Commissioner Joel Quiram said he's glad the city is moving forward with the study, but thought it should be expanded to other areas of town like South Church Street, which he said is in terrible condition. Princeton has had nine sanitary sewer collapses since the first of the year, with seven of those collapses happening since the April heavy rains and flooding, he said.

Quiram recommended the city start scoping all the sanitary sewers to identify and categorize them from worst to best and then put dollar amounts on fixing the worst problems first.

"Our sanitary sewer is this city's far and away No. 1 challenge moving forward, especially for future growth," Quiram said.

Mayor Keith Cain agreed that more needs to be done with the city's sanitary sewer system, but he said every council has tried to do some upgrades for the past 40 years — from sewer lines, to the new storage lagoon, to updating the wastewater treatment plant.

Part of the problem has been state legislators, in the past, did not want to give money for underground services, but rather for projects that could be seen by the voters like street work, Cain said. That had nothing to do with previous councils' efforts, he said.

As the city has grown, the sanitary sewer systems lines in those areas are new, but they are hooked to the old system which goes to the wastewater treatment plant, Cain said, adding some of the old systems just can't handle what's being dumped into them. He also said there can be some runoff and drainage concerns from neighboring farm fields.

In his comments, Commissioner Bob Warren said he's been on the council since 1999, and the city has spent $100,000 each year on its sewer collection system and plant, which amounts to nearly $1.5 million. The city has spent a ton of money on the system, but he agrees that's not enough.

Commissioner Ray Mabry said the budget for the street and sanitation department is very lean with only $100,000 to $110,000 put back into the sanitary sewer system each year. That money doesn't go very far, he said.
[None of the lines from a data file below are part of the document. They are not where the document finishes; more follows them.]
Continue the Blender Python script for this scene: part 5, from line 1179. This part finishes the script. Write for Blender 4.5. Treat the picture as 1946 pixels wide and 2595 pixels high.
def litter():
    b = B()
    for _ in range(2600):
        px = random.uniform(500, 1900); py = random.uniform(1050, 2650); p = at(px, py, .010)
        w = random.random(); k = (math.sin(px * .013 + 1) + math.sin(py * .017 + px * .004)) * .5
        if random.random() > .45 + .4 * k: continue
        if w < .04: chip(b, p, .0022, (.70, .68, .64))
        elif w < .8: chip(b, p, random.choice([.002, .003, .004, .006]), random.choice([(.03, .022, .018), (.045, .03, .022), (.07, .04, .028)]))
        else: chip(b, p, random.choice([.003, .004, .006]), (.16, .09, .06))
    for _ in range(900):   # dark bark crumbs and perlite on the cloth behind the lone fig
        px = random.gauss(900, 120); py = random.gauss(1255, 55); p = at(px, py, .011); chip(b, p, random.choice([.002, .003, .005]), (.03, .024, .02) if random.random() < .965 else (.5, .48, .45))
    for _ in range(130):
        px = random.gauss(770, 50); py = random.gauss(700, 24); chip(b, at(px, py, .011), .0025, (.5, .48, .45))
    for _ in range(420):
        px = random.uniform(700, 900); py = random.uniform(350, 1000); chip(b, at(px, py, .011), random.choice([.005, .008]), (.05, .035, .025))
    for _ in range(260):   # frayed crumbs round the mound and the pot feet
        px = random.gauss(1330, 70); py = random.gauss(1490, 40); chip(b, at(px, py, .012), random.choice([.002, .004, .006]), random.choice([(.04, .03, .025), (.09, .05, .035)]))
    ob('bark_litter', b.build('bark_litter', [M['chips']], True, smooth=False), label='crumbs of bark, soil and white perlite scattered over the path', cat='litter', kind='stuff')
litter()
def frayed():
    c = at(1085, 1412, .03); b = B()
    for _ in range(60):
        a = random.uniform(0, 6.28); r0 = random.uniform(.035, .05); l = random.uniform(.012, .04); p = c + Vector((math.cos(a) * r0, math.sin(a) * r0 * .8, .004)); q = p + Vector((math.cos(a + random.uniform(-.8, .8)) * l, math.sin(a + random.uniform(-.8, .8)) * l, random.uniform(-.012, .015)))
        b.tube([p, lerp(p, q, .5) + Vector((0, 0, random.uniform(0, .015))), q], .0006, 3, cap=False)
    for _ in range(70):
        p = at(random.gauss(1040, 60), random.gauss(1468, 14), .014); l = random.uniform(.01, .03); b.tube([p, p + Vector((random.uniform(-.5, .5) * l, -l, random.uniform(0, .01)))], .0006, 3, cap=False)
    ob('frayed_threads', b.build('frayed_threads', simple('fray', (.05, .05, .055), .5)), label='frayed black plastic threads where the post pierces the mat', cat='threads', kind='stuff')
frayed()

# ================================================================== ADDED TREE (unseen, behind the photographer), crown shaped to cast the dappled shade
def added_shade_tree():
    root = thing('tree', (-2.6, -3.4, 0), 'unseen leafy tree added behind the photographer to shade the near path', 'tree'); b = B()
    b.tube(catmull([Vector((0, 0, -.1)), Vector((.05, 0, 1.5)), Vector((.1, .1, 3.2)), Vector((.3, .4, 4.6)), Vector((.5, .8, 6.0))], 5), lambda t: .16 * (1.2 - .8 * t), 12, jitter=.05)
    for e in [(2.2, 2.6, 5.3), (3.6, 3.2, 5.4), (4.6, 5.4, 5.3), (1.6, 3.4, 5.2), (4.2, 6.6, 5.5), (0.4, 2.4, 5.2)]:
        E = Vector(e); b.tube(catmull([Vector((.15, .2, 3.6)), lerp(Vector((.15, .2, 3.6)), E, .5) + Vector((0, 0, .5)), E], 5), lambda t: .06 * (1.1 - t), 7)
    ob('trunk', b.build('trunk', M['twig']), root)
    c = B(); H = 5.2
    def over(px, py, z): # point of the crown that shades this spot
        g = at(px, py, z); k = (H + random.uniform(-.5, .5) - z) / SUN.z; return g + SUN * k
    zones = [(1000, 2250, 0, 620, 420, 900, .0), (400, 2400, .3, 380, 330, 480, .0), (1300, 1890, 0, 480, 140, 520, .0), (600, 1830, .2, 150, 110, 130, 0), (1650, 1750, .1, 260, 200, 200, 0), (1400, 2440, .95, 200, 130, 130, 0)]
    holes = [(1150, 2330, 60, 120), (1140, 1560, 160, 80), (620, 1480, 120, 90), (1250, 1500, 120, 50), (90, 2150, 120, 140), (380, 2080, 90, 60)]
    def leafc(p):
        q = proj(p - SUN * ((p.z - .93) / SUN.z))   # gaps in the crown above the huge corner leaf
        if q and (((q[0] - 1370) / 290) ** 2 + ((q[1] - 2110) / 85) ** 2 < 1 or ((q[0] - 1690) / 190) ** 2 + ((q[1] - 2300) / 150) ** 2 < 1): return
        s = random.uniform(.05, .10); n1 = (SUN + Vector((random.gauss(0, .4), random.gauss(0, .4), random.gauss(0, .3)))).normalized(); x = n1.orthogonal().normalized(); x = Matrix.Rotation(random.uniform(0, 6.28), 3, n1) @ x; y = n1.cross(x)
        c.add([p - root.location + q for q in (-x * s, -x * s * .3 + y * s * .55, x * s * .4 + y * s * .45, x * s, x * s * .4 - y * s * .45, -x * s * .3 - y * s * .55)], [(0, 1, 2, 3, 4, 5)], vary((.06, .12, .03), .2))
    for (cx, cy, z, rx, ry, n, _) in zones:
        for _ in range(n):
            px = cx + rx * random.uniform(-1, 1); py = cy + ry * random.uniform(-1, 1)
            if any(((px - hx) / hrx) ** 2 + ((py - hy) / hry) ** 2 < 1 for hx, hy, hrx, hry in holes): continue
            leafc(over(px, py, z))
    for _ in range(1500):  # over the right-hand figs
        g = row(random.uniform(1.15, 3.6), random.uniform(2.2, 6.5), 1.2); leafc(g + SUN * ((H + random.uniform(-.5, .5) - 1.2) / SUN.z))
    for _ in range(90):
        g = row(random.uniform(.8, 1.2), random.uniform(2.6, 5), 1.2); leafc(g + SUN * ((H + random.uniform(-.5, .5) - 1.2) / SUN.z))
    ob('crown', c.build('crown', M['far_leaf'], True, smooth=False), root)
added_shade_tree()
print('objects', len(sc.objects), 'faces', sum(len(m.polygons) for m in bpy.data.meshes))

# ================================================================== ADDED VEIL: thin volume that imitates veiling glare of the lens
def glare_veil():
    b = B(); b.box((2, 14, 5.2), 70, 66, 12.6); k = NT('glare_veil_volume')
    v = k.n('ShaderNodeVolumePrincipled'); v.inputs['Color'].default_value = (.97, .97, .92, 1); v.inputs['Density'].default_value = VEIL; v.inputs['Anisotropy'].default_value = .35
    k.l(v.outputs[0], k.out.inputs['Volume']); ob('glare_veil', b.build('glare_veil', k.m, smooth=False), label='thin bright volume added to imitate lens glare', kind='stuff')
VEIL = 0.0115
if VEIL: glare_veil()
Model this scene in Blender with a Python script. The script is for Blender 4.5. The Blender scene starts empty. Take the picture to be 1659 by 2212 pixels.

The council has to find some way to come up with more dollars to go toward the problem and to see what work could be done in-house, Mabry said, adding as the council works on next year's budget, it will have to do some soul-searching to come up with more money.

Clawson said the city is not waiting for the Farnsworth Group study to make a plan, but he has been putting together, on the direction of the council, ways to get more money for the needed work. He will have some proposals for the council at the July 29 public planning session for the council and department heads.

In a related comment, Cain thanked the Federal Emergency Management Agency (FEMA) for its assistance in helping residents get financial assistance for the expenses caused by the April rains and flooding. FEMA did a great job in addressing the situation, the mayor said.